Task instructions :: Below is a listing; reproduce each line of it exactly.

* Start Data provided *

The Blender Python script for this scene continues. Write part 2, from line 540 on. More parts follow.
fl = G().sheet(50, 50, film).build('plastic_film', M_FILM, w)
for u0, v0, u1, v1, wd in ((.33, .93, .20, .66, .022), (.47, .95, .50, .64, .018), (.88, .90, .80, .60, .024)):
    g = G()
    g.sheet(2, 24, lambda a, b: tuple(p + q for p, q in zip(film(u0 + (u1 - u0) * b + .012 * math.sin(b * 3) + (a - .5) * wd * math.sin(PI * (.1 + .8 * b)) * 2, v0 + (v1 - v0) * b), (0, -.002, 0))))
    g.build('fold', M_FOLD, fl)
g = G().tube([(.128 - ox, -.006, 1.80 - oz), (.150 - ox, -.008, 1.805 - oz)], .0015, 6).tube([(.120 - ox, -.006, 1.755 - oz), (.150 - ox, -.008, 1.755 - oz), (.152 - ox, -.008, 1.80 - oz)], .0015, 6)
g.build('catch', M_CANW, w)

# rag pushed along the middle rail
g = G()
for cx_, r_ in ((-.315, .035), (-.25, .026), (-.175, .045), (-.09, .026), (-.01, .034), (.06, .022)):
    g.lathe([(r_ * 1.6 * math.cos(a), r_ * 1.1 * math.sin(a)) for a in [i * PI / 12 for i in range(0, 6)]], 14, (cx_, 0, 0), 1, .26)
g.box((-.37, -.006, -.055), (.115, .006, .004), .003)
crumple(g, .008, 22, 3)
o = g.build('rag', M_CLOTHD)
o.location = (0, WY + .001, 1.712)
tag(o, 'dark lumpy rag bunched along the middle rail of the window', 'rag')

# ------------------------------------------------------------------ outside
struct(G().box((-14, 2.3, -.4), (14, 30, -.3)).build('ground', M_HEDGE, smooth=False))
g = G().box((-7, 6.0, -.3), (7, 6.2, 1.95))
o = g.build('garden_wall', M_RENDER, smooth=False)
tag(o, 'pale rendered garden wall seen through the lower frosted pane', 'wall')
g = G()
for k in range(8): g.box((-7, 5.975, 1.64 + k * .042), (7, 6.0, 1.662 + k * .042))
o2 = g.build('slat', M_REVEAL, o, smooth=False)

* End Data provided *

Task output ::
The Blender Python script for this scene continues. Write part 2, from line 540 on. More parts follow.
fl = G().sheet(50, 50, film).build('plastic_film', M_FILM, w)
for u0, v0, u1, v1, wd in ((.33, .93, .20, .66, .022), (.47, .95, .50, .64, .018), (.88, .90, .80, .60, .024)):
    g = G()
    g.sheet(2, 24, lambda a, b: tuple(p + q for p, q in zip(film(u0 + (u1 - u0) * b + .012 * math.sin(b * 3) + (a - .5) * wd * math.sin(PI * (.1 + .8 * b)) * 2, v0 + (v1 - v0) * b), (0, -.002, 0))))
    g.build('fold', M_FOLD, fl)
g = G().tube([(.128 - ox, -.006, 1.80 - oz), (.150 - ox, -.008, 1.805 - oz)], .0015, 6).tube([(.120 - ox, -.006, 1.755 - oz), (.150 - ox, -.008, 1.755 - oz), (.152 - ox, -.008, 1.80 - oz)], .0015, 6)
g.build('catch', M_CANW, w)

# rag pushed along the middle rail
g = G()
for cx_, r_ in ((-.315, .035), (-.25, .026), (-.175, .045), (-.09, .026), (-.01, .034), (.06, .022)):
    g.lathe([(r_ * 1.6 * math.cos(a), r_ * 1.1 * math.sin(a)) for a in [i * PI / 12 for i in range(0, 6)]], 14, (cx_, 0, 0), 1, .26)
g.box((-.37, -.006, -.055), (.115, .006, .004), .003)
crumple(g, .008, 22, 3)
o = g.build('rag', M_CLOTHD)
o.location = (0, WY + .001, 1.712)
tag(o, 'dark lumpy rag bunched along the middle rail of the window', 'rag')

# ------------------------------------------------------------------ outside
struct(G().box((-14, 2.3, -.4), (14, 30, -.3)).build('ground', M_HEDGE, smooth=False))
g = G().box((-7, 6.0, -.3), (7, 6.2, 1.95))
o = g.build('garden_wall', M_RENDER, smooth=False)
tag(o, 'pale rendered garden wall seen through the lower frosted pane', 'wall')
g = G()
for k in range(8): g.box((-7, 5.975, 1.64 + k * .042), (7, 6.0, 1.662 + k * .042))
o2 = g.build('slat', M_REVEAL, o, smooth=False)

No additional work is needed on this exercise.